自分を過大評価したい自分がいたため、失敗したりみっともないことをしでかすことを自分に許していなかったのです。要するにうまくやれること、ちゃんとやれることしかできなくなっていたのです。

それでは既に経験もし、やり方も分かっていることしかできなくなるわけです。仕事だけでなく、ブログにしても、文章に誤字脱字があってはいけない、表現がおかしくなってはいけない、読みやすい文章になっていなくてはいけない、と自分をがんじがらめにしていました。

つらつらと考えているうちに、「自分史」をもう一度読み直してみることにしました。そして、色々失敗したり酷い目に遭ったり理不尽な思いをさせられたことが、その後の人生にさまざまな糧を提供してくれたことに改めて気づかされます。

この気づきをキッカケにして、何かが変わり始めたように思います。

そして、ちょうどそのころに配信されたメールマガジンに、たまたま次のような一文がありました。

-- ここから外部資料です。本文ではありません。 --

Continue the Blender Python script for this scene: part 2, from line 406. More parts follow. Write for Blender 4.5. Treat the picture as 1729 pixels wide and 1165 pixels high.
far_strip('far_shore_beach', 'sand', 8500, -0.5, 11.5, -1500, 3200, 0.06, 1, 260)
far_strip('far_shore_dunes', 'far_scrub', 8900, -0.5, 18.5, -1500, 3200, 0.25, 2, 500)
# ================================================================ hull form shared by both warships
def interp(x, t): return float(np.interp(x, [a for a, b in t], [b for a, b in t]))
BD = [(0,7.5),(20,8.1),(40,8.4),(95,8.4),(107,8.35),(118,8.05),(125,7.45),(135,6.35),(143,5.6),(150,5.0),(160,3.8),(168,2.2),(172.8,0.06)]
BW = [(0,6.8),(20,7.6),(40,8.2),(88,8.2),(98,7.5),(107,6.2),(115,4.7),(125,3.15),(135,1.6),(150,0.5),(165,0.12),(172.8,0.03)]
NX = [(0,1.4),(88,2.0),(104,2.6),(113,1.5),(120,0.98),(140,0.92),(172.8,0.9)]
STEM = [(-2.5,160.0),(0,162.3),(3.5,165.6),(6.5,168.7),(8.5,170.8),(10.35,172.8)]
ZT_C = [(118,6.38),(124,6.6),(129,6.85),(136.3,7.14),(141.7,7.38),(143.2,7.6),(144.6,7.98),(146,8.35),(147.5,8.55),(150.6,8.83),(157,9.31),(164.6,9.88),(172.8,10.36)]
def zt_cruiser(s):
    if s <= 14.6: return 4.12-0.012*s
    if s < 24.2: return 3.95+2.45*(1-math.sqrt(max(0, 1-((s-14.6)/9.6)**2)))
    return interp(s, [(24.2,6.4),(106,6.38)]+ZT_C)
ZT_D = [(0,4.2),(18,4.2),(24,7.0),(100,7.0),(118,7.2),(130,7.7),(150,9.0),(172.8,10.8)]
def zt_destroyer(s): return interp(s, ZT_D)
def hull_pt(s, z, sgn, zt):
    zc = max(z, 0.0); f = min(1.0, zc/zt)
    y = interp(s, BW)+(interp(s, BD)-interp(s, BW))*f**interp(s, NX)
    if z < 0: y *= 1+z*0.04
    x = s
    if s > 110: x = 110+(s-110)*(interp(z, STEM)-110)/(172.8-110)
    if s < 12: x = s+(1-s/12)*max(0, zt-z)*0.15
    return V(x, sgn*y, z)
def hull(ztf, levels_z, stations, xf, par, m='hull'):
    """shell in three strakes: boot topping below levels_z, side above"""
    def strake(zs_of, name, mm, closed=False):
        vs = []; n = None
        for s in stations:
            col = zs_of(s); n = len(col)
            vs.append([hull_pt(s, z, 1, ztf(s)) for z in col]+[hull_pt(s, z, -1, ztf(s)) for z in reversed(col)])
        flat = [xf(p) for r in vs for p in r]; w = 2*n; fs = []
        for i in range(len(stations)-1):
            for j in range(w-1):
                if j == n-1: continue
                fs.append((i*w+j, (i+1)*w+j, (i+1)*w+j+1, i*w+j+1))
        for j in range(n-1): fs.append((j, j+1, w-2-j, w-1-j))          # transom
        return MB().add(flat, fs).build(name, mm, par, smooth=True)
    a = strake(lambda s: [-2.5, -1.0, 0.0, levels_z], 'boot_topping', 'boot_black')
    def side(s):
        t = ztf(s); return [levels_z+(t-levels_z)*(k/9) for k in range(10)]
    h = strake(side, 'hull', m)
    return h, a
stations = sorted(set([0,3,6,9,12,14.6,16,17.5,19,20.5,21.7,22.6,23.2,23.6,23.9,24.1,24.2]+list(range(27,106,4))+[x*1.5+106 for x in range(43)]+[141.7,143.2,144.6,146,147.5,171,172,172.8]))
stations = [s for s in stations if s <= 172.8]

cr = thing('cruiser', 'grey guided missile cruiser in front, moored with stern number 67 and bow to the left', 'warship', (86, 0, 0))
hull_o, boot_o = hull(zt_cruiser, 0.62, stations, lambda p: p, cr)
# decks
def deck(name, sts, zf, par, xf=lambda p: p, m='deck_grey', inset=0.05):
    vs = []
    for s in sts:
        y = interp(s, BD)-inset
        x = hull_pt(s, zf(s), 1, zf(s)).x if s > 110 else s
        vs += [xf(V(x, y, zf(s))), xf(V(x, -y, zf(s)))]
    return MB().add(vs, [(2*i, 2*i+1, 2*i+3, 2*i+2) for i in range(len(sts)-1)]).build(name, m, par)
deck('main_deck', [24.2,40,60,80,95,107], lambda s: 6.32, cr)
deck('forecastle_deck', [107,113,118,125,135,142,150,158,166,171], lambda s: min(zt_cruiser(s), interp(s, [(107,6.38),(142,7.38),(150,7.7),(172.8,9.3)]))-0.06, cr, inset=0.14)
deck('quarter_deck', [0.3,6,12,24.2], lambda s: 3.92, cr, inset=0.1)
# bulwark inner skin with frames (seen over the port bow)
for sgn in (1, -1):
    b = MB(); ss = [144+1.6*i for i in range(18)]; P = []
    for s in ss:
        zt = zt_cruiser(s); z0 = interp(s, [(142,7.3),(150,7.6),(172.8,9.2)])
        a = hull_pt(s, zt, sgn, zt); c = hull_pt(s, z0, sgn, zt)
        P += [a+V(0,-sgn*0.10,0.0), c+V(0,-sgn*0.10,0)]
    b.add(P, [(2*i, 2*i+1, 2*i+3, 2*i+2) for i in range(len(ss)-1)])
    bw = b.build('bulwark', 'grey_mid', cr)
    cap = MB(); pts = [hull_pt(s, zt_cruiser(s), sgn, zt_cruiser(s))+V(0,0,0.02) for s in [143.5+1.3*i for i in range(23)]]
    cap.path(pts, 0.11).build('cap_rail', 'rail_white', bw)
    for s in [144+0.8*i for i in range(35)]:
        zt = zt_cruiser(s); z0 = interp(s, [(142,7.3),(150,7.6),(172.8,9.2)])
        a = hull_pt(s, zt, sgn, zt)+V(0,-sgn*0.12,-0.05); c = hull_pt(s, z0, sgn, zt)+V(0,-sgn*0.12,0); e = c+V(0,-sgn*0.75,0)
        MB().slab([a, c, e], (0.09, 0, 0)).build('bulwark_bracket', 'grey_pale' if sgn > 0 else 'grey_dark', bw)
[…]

なにか事を起こそうと思ったなら、「痛い人」になるのは通過儀礼のようなものである。そこを通過しないと次の世界には出られないのだ。

だから「みっともない人」「恥ずかしい人」「痛い人」だと後ろ指を差されれば、その事実を喜べばいい。そうやって試行錯誤しているうちに「やり方」が分かり、洗練もされてきて、目指す世界に到達できるだろう。

そのときになって自分に向けられていたその指(後ろ指)を、そっとご本人の方に向け変えて差し上げれば良いだろう。

鮒谷周史 「平成進化論」

気づいた事実にどう向き合い、そこからどう進むか悩んでいたタイミングでちょうどこの一文を読み、とても感化されやすい自分は、次の2つを新たな「行動指針」にすることを、アッという間に決めていました。

56歳にもなって改めてこのような決心をするのは「みっともない」ことで「恥ずかしい」ことだという一瞬の躊躇はありましたが……

1.これからどこにいても何をやるにしても、格好をつけたりせず「みっともなく、恥ずかしく、痛い」位の姿を晒し、試行錯誤していくことにしよう!

2.挑戦(チャレンジ)」という言葉を「みっともなくジタバタあがくこと」と再定義しよう!

この新たな「行動指針」を定めた後、気持ちはふっきれて、他人にどう思われようと気にせず、躊躇せず思い切った行動をとれるようになったのです。